VIDEO: Criminal Defense Lawyers Dispute The History of the Rwanda Genocide

May 21, 2010 The ad hoc organizing committee of the Second International Criminal Defense Conference being held in Bruxelles on May 21-23, thanked Rwanda Chief Prosecutor Ngoga, and Kigali’s New Times, for publicizing their efforts.

This week, as the conference dates approached, The New Times published several articles condemning it and quoting Rwanda’s Chief Prosecutor Ngoga saying that, “”For a few years now, some defense lawyers at the ICTR have badly deviated from their professional duties and turned into activists and advocates of genocide denial.”
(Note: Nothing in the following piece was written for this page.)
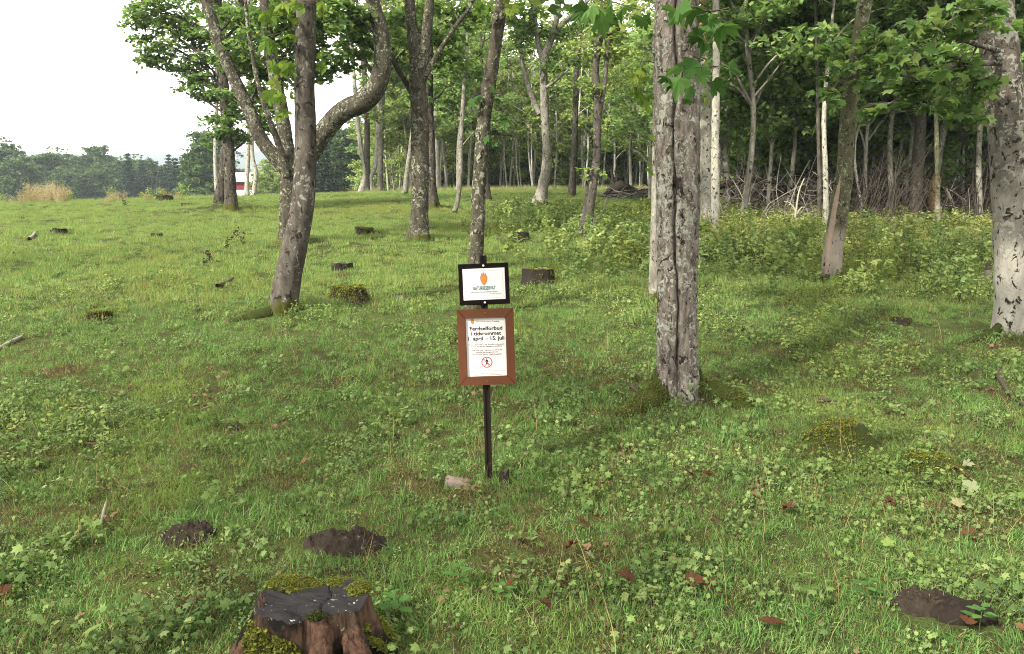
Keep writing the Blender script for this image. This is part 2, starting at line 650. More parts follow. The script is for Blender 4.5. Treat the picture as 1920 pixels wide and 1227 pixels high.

Ngoga and The New Times thus drew international attention to the significance of the conference to the ongoing struggle over disputed histories of Rwanda’s 1994 tragedy and related violence in Central Africa, both before and after. Last week Ngoga warned Ingabire that she might be jailed once again if she continues speaking to the press.

The ad hoc Conference organizing committee also said that they are defending the right to freedom of speech and thought and expect the conference to be a non-disruptive exchange of ideas that would be subjected to public critique, and historical/scientific evaluation, as the ideas exchanged at the Nov. 2009 Hague Conference on the legacy of the International Criminal Tribunal on Rwanda were.

They said that Rwanda Chief Prosecutor Ngoga had mischaracterized the historic Military-1 Trial Judgment of February 2009, which completely rejects the theory that what the world has come to know as the Rwanda Genocide was the result of a longstanding conspiracy, planned well in advance of April 1994, as the Nazi death camps were planned by the Third Reich.

They reaffirmed that the Military-1 Trial Judgment of February 2009, in the International Criminal Tribunal on Rwanda had:

· Acquitted all four defendants of “planning or conspiracy” to commit genocide, or other crimes, either before or after April 6, 1994;

· Acquitted the highest ranking officer to be tried at the ICTR, Gen. Gratien Kabiligi, of all charges; and,

· Acquitted Col Bagosora (who is represented by Me. Rafael Constant of Paris not Mr. Erlinder) of all charges that occurred before April 6 and after April 8, 1994.

The committee also said that “Rwandan President Paul Kagame’s regime habitually calls its political opponents ‘criminals’ as has been demonstrated in the arrest and prosecution of Madame Victoire Inagabire and others, in the run-up to the August presidential elections, and, that “Kagame used the same tactic to virtually eliminate political opposition in the 2003 sham presidential election that formalized his monolithic regime.”

The Conference organizing committee rejected the Kagame government’s efforts to make it illegal to question the role of Kagame’s ruling Rwandan Patriotic Front Party (RPF) in crimes that the RPF instead accuses its opponents of.

They said that Kagame and the RPF’s responsibility for the assassinations of the Presidents of Burundi and Rwanda is the subject of French and Spanish indictments, and a wrongful death civil case in U.S. federal court, and that RPF responsibility for these crimes has been confirmed by former Chief ICTR Prosecutor Carla Del Ponte, and others from ICTR Prosecutor’s Office.

Members of the ad hoc organizing committee of this week’s International Criminal Defense Conference in Bruxelles were Professor Peter Erlinder, Me. Beth Lyons, Me. Ken Ogetto, Me. John Philpot, and Me. Andre Tremblay.